On twists of smooth plane curves

TL;DR

This paper investigates when twists of smooth plane curves admit non-singular plane models over a field $k$, providing conditions, examples, and algorithms to compute such twists, with applications to Brauer-Severi surfaces.

Contribution

It characterizes twists of smooth plane curves that admit plane models over $k$, improves algorithms for computing twists, and provides explicit examples and theoretical results.

Findings

Identifies conditions for twists to have plane models over $k$

Provides an algorithm to compute twists of non-hyperelliptic curves

Constructs explicit equations for a non-trivial Brauer-Severi surface

Abstract

Given a smooth curve defined over a field $k$ that admits a non-singular plane model over $\overline{k}$, a fixed separable closure of $k$, it does not necessarily have a non-singular plane model defined over the field $k$. We determine under which conditions this happens and we show an example of such phenomenon.

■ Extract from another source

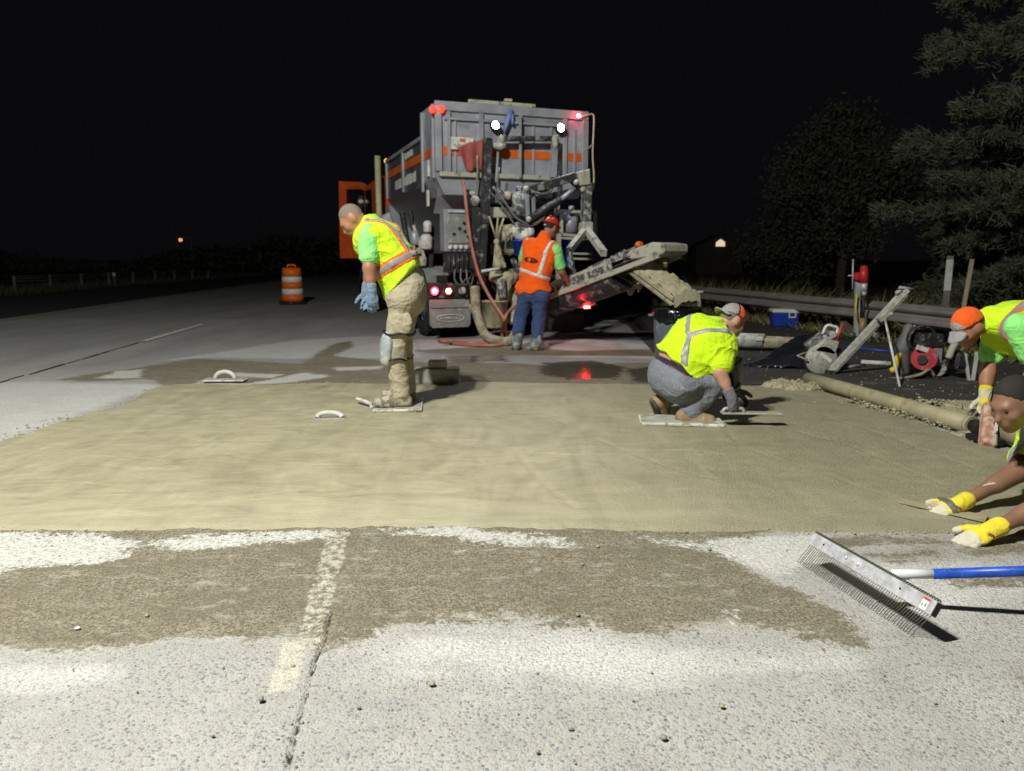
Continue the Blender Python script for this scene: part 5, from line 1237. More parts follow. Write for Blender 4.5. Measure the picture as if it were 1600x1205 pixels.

Now, even assuming that such a smooth plane model exists, we wonder about the existence of non-singular plane models over $k$ for its twists. We characterize twists possessing such models and use such characterization to improve, for the particular case of smooth plane curves, the algorithm to compute twists of non-hyperelliptic curves wrote recently down by the third author. We also show an example of a twist not admitting such non-singular plane model. As a consequence, we get explicit equations for a non-trivial Brauer-Severi surface. Finally, we obtain a theoretical result to compute all the twists of smooth plane curves with cyclic automorphism group having a $k$-model whose automorphism group is generated by a diagonal matrix. Some examples are also provided.